Accounting role gone for exploiter
Aparoled businesswoman who, along with her husband, exploited migrant workers at their Auckland sweets shop has lost her chartered accountant’s membership for bringing the profession into disrepute.
Nafisa Ahmed was charged alongside her partner, Mohammed Atiqul Islam, by Immigration New Zealand in 2018 after it was discovered the Bengali couple were exploiting workers at Royal Sweets and Cafe in Sandringham.
Both were imprisoned in May last year after paying their employees as little as $6 an hour and failing to pay them for all of the hours they worked, or for any holiday pay.

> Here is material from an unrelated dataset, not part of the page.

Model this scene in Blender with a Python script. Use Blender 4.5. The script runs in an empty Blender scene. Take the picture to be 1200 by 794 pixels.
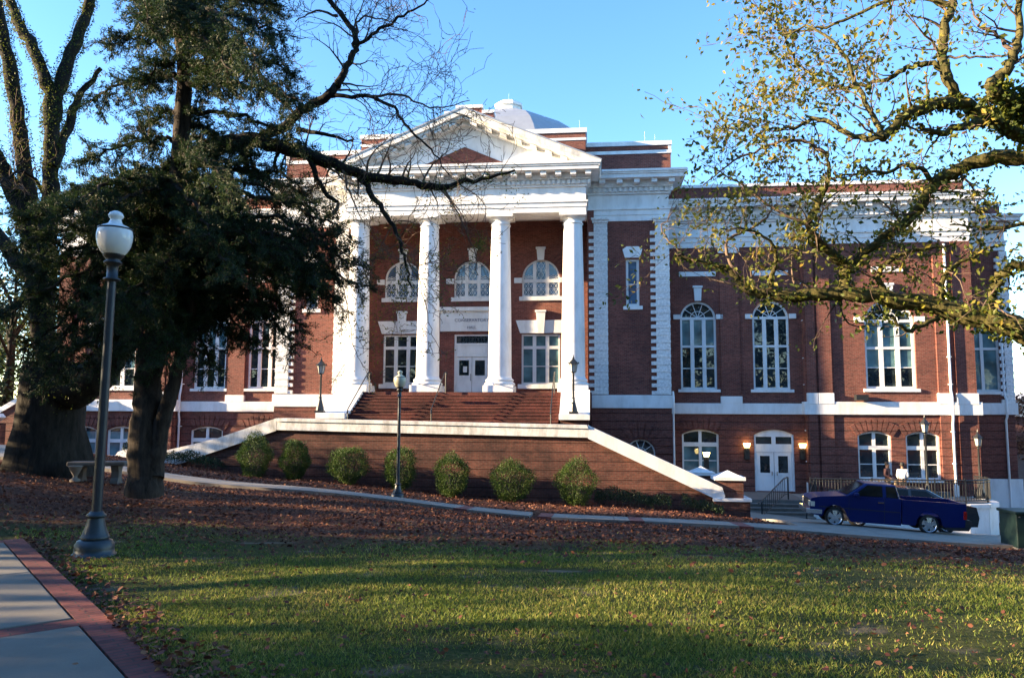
import bpy, bmesh, math, random
import numpy as np
from mathutils import Vector, Matrix
from mathutils.geometry import tessellate_polygon
R = math.radians
scene = bpy.context.scene
COL = scene.collection
rnd = random.Random(7)
nrg = np.random.default_rng(11)

# ------------------------------------------------------------------ camera
F, CX, CY = 900.0, 600.0, 397.0
PITCH, ROLL = math.atan(88 / 900), 0.005
fw = Vector((0, math.cos(PITCH), math.sin(PITCH)))
up0 = Vector((0, -math.sin(PITCH), math.cos(PITCH)))
r0 = Vector((1, 0, 0))
cam_up = math.cos(ROLL) * up0 - math.sin(ROLL) * r0
cam_rt = math.cos(ROLL) * r0 + math.sin(ROLL) * up0


def at(px, py, Y):
    """a point of the place seen at photo pixel (px, py), Y metres ahead of the camera (the eye is the origin)"""
    d = fw + cam_rt * ((px - CX) / F) - cam_up * ((py - CY) / F)
    return d * (Y / d.y)


cam_d = bpy.data.cameras.new('camera')
cam = bpy.data.objects.new('camera', cam_d)
COL.objects.link(cam)
m3 = Matrix((cam_rt, cam_up, -fw)).transposed()
cam.matrix_world = m3.to_4x4()
cam_d.sensor_width = 36
cam_d.lens = 36 * F / 1200
cam_d.clip_end = 3000
cam_d.clip_start = 0.05
scene.camera = cam

# building frame: origin under the portico axis, x along the front, v inwards
TH = R(6)
BO = Vector((-2.47, 40, 0))
BU = Vector((math.cos(TH), -math.sin(TH), 0))
BV = Vector((math.sin(TH), math.cos(TH), 0))


def bw(x, v, z=0):
    return BO + BU * x + BV * v + Vector((0, 0, z))


def onb(px, py, v):
    """photo pixel to building coordinates (x, z) on the plane v"""
    r = at(px, py, 1)
    t = (BO.dot(BV) + v) / r.dot(BV)
    p = r * t - BO
    return p.dot(BU), p.z


# ------------------------------------------------------------------ terrain
_tp = [  # (photo px, photo py, distance)
    (600, 794, 4.95), (0, 794, 4.95), (1200, 796, 4.95), (600, 655, 9.0), (110, 650, 9.4), (1180, 668, 9.0),
    (-300, 655, 9.0), (600, 628, 12), (370, 622, 12), (200, 617, 12), (1000, 637, 12), (1180, 652, 12), (30, 608, 12),
    (600, 612, 16), (370, 596, 16), (200, 588, 16), (1000, 634.5, 16), (1180, 649, 16), (50, 560, 17),
    (600, 607.6, 20), (370, 583, 20), (200, 573, 20), (1000, 632, 20), (1170, 646, 20), (50, 546, 19),
    (600, 606.5, 23), (370, 580, 23), (200, 566, 23.6), (1000, 629, 22.5), (1170, 643, 21.5), (60, 546, 23), (0, 541, 24),
    (600, 600, 25), (370, 575, 25), (190, 557, 25.6), (60, 533, 27), (0, 526, 28), (1000, 617.5, 24.5), (1150, 630, 24.5),
    (298, 560, 30.5), (407, 567, 30.5), (530, 582, 30.5), (675, 590, 30.5), (800, 598, 30.5),
    (900, 606, 34.5), (960, 612, 34.5), (1060, 622, 34.5), (1160, 630, 34.5), (860, 608, 31),
    (100, 545, 44), (240, 545, 43), (0, 520, 40), (1250, 620, 40), (1300, 640, 22), (-60, 520, 30),
]
_tx = np.array([at(*p)[:] for p in _tp])
_extra = []
for X in (-80, -40, 0, 40, 80):
    _extra += [(X, -30, -1.75), (X, -8, -1.70), (X, 75, -4.0), (X, 140, -4.5)]
_extra += [(-45, 10, -1.5), (-45, 30, -1.4), (45, 8, -2.2), (45, 25, -4.6), (60, 45, -5), (-60, 45, -2), (-25, 20, -1.2), (0, 0, -1.68), (-5, 0, -1.68), (5, 0, -1.7),
           (-4, 5, -1.69), (4, 5, -1.7), (0, 48, -4), (15, 48, -4.6), (-15, 48, -3.2)]
_tx = np.vstack([_tx, np.array(_extra, float)])
_c = 2.0


def _phi(d2):
    return np.sqrt(d2 + _c * _c)


_d2 = ((_tx[:, None, :2] - _tx[None, :, :2]) ** 2).sum(-1)
_A = _phi(_d2) - np.eye(len(_tx)) * 0.25
_mz = _tx[:, 2].mean()
_w = np.linalg.solve(_A, _tx[:, 2] - _mz)


def hz(x, y):
    x = np.atleast_1d(np.asarray(x, float)); y = np.atleast_1d(np.asarray(y, float))
    out = np.full(x.shape, _mz)
    for k in range(len(_tx)):
        out += _w[k] * _phi((x - _tx[k, 0]) ** 2 + (y - _tx[k, 1]) ** 2)
    return out


def gz(x, y):
    return float(hz(x, y)[0])


# ------------------------------------------------------------------ helpers
class MB:
    def __init__(s):
        s.v = []; s.f = []; s.sm = []

    def add(s, vs, fs, smooth=False):
        b = len(s.v)
        s.v += [tuple(p) for p in vs]
        for f in fs:
            s.f.append(tuple(b + i for i in f)); s.sm.append(smooth)
        return s

    def box(s, x0, x1, y0, y1, z0, z1):
        return s.add([(x0, y0, z0), (x1, y0, z0), (x1, y1, z0), (x0, y1, z0), (x0, y0, z1), (x1, y0, z1), (x1, y1, z1), (x0, y1, z1)],
                     [(0, 3, 2, 1), (4, 5, 6, 7), (0, 1, 5, 4), (1, 2, 6, 5), (2, 3, 7, 6), (3, 0, 4, 7)])

    def lathe(s, prof, c=(0, 0, 0), n=24, smooth=True, a0=0.0, flute=0, fdepth=0):
        vs = []; fs = []
        for r, z in prof:
            for i in range(n):
                a = a0 + 2 * math.pi * i / n
                rr = r * (1 - (fdepth if flute and i % 2 else 0))
                vs.append((c[0] + rr * math.cos(a), c[1] + rr * math.sin(a), c[2] + z))
        for j in range(len(prof) - 1):
            for i in range(n):
                k = (i + 1) % n
                fs.append((j * n + i, j * n + k, (j + 1) * n + k, (j + 1) * n + i))
        s.add(vs, fs, smooth)
        t = (len(prof) - 1) * n
        return s.add([vs[i] for i in range(n)] + [vs[t + i] for i in range(n)], [tuple(range(n - 1, -1, -1)), tuple(range(n, 2 * n))])

    def tube(s, pts, rad, n=8, smooth=True):
        pts = [Vector(p) for p in pts]
        if not hasattr(rad, '__len__'):
            rad = [rad] * len(pts)
        vs = []; fs = []
        t = (pts[1] - pts[0]).normalized()
        ref = Vector((0, 0, 1)) if abs(t.z) < .9 else Vector((1, 0, 0))
        u = t.cross(ref).normalized()
        for i, p in enumerate(pts):
            if i == 0: tt = pts[1] - p
            elif i == len(pts) - 1: tt = p - pts[i - 1]
            else: tt = pts[i + 1] - pts[i - 1]
            tt = tt.normalized() if tt.length > 1e-9 else t
            u = (u - tt * u.dot(tt)); u = u.normalized() if u.length > 1e-6 else tt.orthogonal().normalized()
            w = tt.cross(u)
            for k in range(n):
                a = 2 * math.pi * k / n
                vs.append(p + (u * math.cos(a) + w * math.sin(a)) * rad[i])
        for j in range(len(pts) - 1):
            for k in range(n):
                q = (k + 1) % n
                fs.append((j * n + k, j * n + q, (j + 1) * n + q, (j + 1) * n + k))
        e = (len(pts) - 1) * n
        s.add(vs, fs, smooth)
        return s.add([vs[i] for i in range(n)] + [vs[e + i] for i in range(n)], [tuple(range(n - 1, -1, -1)), tuple(range(n, 2 * n))])

    def bar(s, p, q, w, d=None, upv=(0, 0, 1)):
        """rectangular bar p-q, w across, d along the second axis"""
        p = Vector(p); q = Vector(q); d = d or w
        t = (q - p).normalized(); a = t.cross(Vector(upv))
        if a.length < 1e-4: a = t.cross(Vector((0, 1, 0)))
        a = a.normalized(); b = a.cross(t).normalized()
        c = []
        for o in (p, q):
            for i, j in ((-1, -1), (1, -1), (1, 1), (-1, 1)):
                c.append(o + a * (i * w / 2) + b * (j * d / 2))
        return s.add(c, [(3, 2, 1, 0), (4, 5, 6, 7), (0, 1, 5, 4), (1, 2, 6, 5), (2, 3, 7, 6), (3, 0, 4, 7)])

    def prism(s, prof, axis, a, b, smooth=False):
        """extrude closed 2d profile along axis 'x','y' or 'z' from a to b; profile order: (y,z),(x,z),(x,y)"""
        def P(p, t):
            return (t, p[0], p[1]) if axis == 'x' else (p[0], t, p[1]) if axis == 'y' else (p[0], p[1], t)
        n = len(prof)
        vs = [P(p, a) for p in prof] + [P(p, b) for p in prof]
        fs = [(i, (i + 1) % n, n + (i + 1) % n, n + i) for i in range(n)]
        s.add(vs, fs, smooth)
        tri = tessellate_polygon([[Vector((p[0], p[1], 0)) for p in prof]])
        return s.add(vs, [tuple(t) for t in tri] + [tuple(n + i for i in t) for t in tri])

    def build(s, name, mat, parent=None, off=(0, 0, 0), bevel=0, loc=None, recalc=True):
        me = bpy.data.meshes.new(name)
        vs = [(p[0] + off[0], p[1] + off[1], p[2] + off[2]) for p in s.v]
        me.from_pydata(vs, [], s.f)
        me.polygons.foreach_set('use_smooth', s.sm)
        if recalc:
            bm = bmesh.new(); bm.from_mesh(me)
            bmesh.ops.recalc_face_normals(bm, faces=bm.faces)
            bm.to_mesh(me); bm.free()
        me.update()
        if mat: me.materials.append(mat)
        o = bpy.data.objects.new(name, me)
        COL.objects.link(o)
        if parent: o.parent = parent
        if loc is not None: o.location = loc
        if bevel:
            md = o.modifiers.new('bevel', 'BEVEL'); md.width = bevel; md.segments = 2; md.limit_method = 'ANGLE'; md.angle_limit = R(40)
        return o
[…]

It was described by a judge as “a kind of economic slavery”.
The pair, who are both New Zealand citizens, were also charged but found not guilty of human trafficking at a lengthy Auckland District Court trial. It was one of only a handful of human trafficking prosecutions in New Zealand’s legal history.
But the fallout for Ahmed, who was granted parole from her two years and six months’ jail sentence in May, continues with a decision released to the Herald yesterday by the Disciplinary Tribunal of the New Zealand Institute of Chartered Accountants.
The tribunal charged Ahmed, who is in her 30s, with bringing the profession into disrepute after her conviction on seven exploitation charges.
A hearing on June 24 was held via Zoom but Ahmed did not attend, provide any submissions, or enter a plea to the charge so the hearing proceeded on a formal proof basis.
However, she did advise the tribunal she didn’t want to pursue accounting as her career path.
“In the tribunal’s view, the nature of [Ahmed’s] offending both reflects on her fitness to practise accountancy and tends to bring the profession into disrepute,” the decision reads. “The tribunal notes that in the court’s view, the employees suffered grievously as a result of [ Ahmed’s] activities. The tribunal also notes the judge’s comments that [ Ahmed] did not take any responsibility for her offending and the judgment further notes that she has shown no remorse.”
Along with terminating Ahmed’s membership, it also removed her name from the register of members.
Ahmed was further ordered to pay hearing costs of $6545.
Ahmed and Islam’s offending was uncovered after two of the chefs at the cafe, also known as the Royal Bengal Cafe, made complaints to NZ authorities about their working conditions.
In May, Islam lost his appeal against his four years and five months’ prison sentence.